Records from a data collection

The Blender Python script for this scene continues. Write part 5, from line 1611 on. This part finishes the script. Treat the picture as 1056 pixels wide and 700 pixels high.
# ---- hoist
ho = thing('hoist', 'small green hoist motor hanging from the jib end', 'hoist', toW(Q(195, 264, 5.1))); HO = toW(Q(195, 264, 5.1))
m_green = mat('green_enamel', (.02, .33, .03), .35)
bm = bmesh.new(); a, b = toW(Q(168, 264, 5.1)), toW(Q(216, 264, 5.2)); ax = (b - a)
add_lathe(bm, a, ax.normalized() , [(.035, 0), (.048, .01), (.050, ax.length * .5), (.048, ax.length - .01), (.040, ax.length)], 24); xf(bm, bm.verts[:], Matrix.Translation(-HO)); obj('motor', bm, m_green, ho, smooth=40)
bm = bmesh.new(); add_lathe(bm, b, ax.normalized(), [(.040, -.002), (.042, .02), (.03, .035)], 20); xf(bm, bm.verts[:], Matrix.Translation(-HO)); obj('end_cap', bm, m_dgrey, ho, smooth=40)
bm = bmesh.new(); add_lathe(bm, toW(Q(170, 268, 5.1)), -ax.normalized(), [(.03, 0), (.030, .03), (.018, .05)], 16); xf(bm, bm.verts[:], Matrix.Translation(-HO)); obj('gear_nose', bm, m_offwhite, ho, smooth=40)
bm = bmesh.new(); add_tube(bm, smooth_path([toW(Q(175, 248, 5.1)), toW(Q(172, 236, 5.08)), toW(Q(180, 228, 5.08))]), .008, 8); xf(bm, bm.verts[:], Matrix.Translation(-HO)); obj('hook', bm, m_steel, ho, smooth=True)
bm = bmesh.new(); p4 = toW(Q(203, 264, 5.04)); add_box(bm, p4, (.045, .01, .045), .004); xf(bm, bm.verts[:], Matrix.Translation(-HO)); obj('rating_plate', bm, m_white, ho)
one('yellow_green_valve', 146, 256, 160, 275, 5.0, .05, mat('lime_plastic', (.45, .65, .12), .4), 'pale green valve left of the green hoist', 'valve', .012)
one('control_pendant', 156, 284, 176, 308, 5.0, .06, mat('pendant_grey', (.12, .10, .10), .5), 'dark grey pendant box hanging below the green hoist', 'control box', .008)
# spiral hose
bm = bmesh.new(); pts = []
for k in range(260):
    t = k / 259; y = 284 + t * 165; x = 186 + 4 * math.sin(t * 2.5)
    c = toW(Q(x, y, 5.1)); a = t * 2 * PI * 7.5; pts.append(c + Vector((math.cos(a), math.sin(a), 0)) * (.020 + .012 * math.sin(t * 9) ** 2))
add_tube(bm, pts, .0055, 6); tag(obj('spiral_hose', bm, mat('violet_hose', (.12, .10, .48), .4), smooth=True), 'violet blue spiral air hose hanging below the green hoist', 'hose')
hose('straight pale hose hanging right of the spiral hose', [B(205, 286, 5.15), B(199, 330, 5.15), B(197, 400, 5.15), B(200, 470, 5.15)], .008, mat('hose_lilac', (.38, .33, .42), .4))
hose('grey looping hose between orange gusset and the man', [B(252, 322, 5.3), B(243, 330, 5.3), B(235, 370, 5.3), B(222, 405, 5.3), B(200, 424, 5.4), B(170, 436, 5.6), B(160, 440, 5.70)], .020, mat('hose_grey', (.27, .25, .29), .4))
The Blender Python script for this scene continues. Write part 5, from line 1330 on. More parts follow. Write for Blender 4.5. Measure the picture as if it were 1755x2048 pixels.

REQUEST ▸
All of the entries above need to be reproduced exactly.

FULL ANSWER ▸
The Blender Python script for this scene continues. Write part 5, from line 1611 on. This part finishes the script. Treat the picture as 1056 pixels wide and 700 pixels high.
# ---- hoist
ho = thing('hoist', 'small green hoist motor hanging from the jib end', 'hoist', toW(Q(195, 264, 5.1))); HO = toW(Q(195, 264, 5.1))
m_green = mat('green_enamel', (.02, .33, .03), .35)
bm = bmesh.new(); a, b = toW(Q(168, 264, 5.1)), toW(Q(216, 264, 5.2)); ax = (b - a)
add_lathe(bm, a, ax.normalized() , [(.035, 0), (.048, .01), (.050, ax.length * .5), (.048, ax.length - .01), (.040, ax.length)], 24); xf(bm, bm.verts[:], Matrix.Translation(-HO)); obj('motor', bm, m_green, ho, smooth=40)
bm = bmesh.new(); add_lathe(bm, b, ax.normalized(), [(.040, -.002), (.042, .02), (.03, .035)], 20); xf(bm, bm.verts[:], Matrix.Translation(-HO)); obj('end_cap', bm, m_dgrey, ho, smooth=40)
bm = bmesh.new(); add_lathe(bm, toW(Q(170, 268, 5.1)), -ax.normalized(), [(.03, 0), (.030, .03), (.018, .05)], 16); xf(bm, bm.verts[:], Matrix.Translation(-HO)); obj('gear_nose', bm, m_offwhite, ho, smooth=40)
bm = bmesh.new(); add_tube(bm, smooth_path([toW(Q(175, 248, 5.1)), toW(Q(172, 236, 5.08)), toW(Q(180, 228, 5.08))]), .008, 8); xf(bm, bm.verts[:], Matrix.Translation(-HO)); obj('hook', bm, m_steel, ho, smooth=True)
bm = bmesh.new(); p4 = toW(Q(203, 264, 5.04)); add_box(bm, p4, (.045, .01, .045), .004); xf(bm, bm.verts[:], Matrix.Translation(-HO)); obj('rating_plate', bm, m_white, ho)
one('yellow_green_valve', 146, 256, 160, 275, 5.0, .05, mat('lime_plastic', (.45, .65, .12), .4), 'pale green valve left of the green hoist', 'valve', .012)
one('control_pendant', 156, 284, 176, 308, 5.0, .06, mat('pendant_grey', (.12, .10, .10), .5), 'dark grey pendant box hanging below the green hoist', 'control box', .008)
# spiral hose
bm = bmesh.new(); pts = []
for k in range(260):
    t = k / 259; y = 284 + t * 165; x = 186 + 4 * math.sin(t * 2.5)
    c = toW(Q(x, y, 5.1)); a = t * 2 * PI * 7.5; pts.append(c + Vector((math.cos(a), math.sin(a), 0)) * (.020 + .012 * math.sin(t * 9) ** 2))
add_tube(bm, pts, .0055, 6); tag(obj('spiral_hose', bm, mat('violet_hose', (.12, .10, .48), .4), smooth=True), 'violet blue spiral air hose hanging below the green hoist', 'hose')
hose('straight pale hose hanging right of the spiral hose', [B(205, 286, 5.15), B(199, 330, 5.15), B(197, 400, 5.15), B(200, 470, 5.15)], .008, mat('hose_lilac', (.38, .33, .42), .4))
hose('grey looping hose between orange gusset and the man', [B(252, 322, 5.3), B(243, 330, 5.3), B(235, 370, 5.3), B(222, 405, 5.3), B(200, 424, 5.4), B(170, 436, 5.6), B(160, 440, 5.70)], .020, mat('hose_grey', (.27, .25, .29), .4))
The Blender Python script for this scene continues. Write part 5, from line 1330 on. More parts follow. Write for Blender 4.5. Measure the picture as if it were 1755x2048 pixels.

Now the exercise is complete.